*What is asked*
Emit the entire listing verbatim.

--- --- ---

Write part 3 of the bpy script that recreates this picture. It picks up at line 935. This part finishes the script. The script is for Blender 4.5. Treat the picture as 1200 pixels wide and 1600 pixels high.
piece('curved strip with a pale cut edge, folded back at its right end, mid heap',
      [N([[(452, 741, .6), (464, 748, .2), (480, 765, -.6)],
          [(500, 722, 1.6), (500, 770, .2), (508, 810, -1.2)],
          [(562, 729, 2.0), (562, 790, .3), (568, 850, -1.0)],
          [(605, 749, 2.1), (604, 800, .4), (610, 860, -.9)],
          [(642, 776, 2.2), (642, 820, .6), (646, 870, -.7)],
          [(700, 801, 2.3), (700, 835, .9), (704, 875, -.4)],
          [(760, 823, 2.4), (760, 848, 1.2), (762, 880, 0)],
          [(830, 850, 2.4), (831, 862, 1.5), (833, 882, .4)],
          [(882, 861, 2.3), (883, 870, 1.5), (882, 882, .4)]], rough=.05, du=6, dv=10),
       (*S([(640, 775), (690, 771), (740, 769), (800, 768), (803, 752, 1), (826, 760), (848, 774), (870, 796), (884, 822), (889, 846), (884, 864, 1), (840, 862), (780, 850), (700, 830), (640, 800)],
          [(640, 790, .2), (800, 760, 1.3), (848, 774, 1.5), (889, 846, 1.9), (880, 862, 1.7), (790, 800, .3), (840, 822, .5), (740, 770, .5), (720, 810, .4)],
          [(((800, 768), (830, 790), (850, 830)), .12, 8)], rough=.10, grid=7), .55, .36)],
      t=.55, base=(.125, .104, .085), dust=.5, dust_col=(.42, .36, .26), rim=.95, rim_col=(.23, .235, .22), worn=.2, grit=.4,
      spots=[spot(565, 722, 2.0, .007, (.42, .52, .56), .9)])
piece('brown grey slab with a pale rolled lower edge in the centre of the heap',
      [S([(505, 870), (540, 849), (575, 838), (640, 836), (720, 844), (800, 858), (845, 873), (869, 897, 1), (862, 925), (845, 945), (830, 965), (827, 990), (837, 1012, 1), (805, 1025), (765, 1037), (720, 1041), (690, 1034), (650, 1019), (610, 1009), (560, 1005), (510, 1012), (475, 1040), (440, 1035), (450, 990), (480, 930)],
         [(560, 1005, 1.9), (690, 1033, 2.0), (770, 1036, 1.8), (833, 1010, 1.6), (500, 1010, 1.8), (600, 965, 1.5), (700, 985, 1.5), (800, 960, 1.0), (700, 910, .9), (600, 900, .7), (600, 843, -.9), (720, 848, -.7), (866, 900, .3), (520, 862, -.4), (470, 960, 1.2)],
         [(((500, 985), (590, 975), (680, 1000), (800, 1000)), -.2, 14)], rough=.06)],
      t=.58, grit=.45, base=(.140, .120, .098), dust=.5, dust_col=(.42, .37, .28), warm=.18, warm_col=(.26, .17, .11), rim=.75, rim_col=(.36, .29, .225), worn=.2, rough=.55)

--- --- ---

*Answer below*
Write part 3 of the bpy script that recreates this picture. It picks up at line 935. This part finishes the script. The script is for Blender 4.5. Treat the picture as 1200 pixels wide and 1600 pixels high.
piece('curved strip with a pale cut edge, folded back at its right end, mid heap',
      [N([[(452, 741, .6), (464, 748, .2), (480, 765, -.6)],
          [(500, 722, 1.6), (500, 770, .2), (508, 810, -1.2)],
          [(562, 729, 2.0), (562, 790, .3), (568, 850, -1.0)],
          [(605, 749, 2.1), (604, 800, .4), (610, 860, -.9)],
          [(642, 776, 2.2), (642, 820, .6), (646, 870, -.7)],
          [(700, 801, 2.3), (700, 835, .9), (704, 875, -.4)],
          [(760, 823, 2.4), (760, 848, 1.2), (762, 880, 0)],
          [(830, 850, 2.4), (831, 862, 1.5), (833, 882, .4)],
          [(882, 861, 2.3), (883, 870, 1.5), (882, 882, .4)]], rough=.05, du=6, dv=10),
       (*S([(640, 775), (690, 771), (740, 769), (800, 768), (803, 752, 1), (826, 760), (848, 774), (870, 796), (884, 822), (889, 846), (884, 864, 1), (840, 862), (780, 850), (700, 830), (640, 800)],
          [(640, 790, .2), (800, 760, 1.3), (848, 774, 1.5), (889, 846, 1.9), (880, 862, 1.7), (790, 800, .3), (840, 822, .5), (740, 770, .5), (720, 810, .4)],
          [(((800, 768), (830, 790), (850, 830)), .12, 8)], rough=.10, grid=7), .55, .36)],
      t=.55, base=(.125, .104, .085), dust=.5, dust_col=(.42, .36, .26), rim=.95, rim_col=(.23, .235, .22), worn=.2, grit=.4,
      spots=[spot(565, 722, 2.0, .007, (.42, .52, .56), .9)])
piece('brown grey slab with a pale rolled lower edge in the centre of the heap',
      [S([(505, 870), (540, 849), (575, 838), (640, 836), (720, 844), (800, 858), (845, 873), (869, 897, 1), (862, 925), (845, 945), (830, 965), (827, 990), (837, 1012, 1), (805, 1025), (765, 1037), (720, 1041), (690, 1034), (650, 1019), (610, 1009), (560, 1005), (510, 1012), (475, 1040), (440, 1035), (450, 990), (480, 930)],
         [(560, 1005, 1.9), (690, 1033, 2.0), (770, 1036, 1.8), (833, 1010, 1.6), (500, 1010, 1.8), (600, 965, 1.5), (700, 985, 1.5), (800, 960, 1.0), (700, 910, .9), (600, 900, .7), (600, 843, -.9), (720, 848, -.7), (866, 900, .3), (520, 862, -.4), (470, 960, 1.2)],
         [(((500, 985), (590, 975), (680, 1000), (800, 1000)), -.2, 14)], rough=.06)],
      t=.58, grit=.45, base=(.140, .120, .098), dust=.5, dust_col=(.42, .37, .28), warm=.18, warm_col=(.26, .17, .11), rim=.75, rim_col=(.36, .29, .225), worn=.2, rough=.55)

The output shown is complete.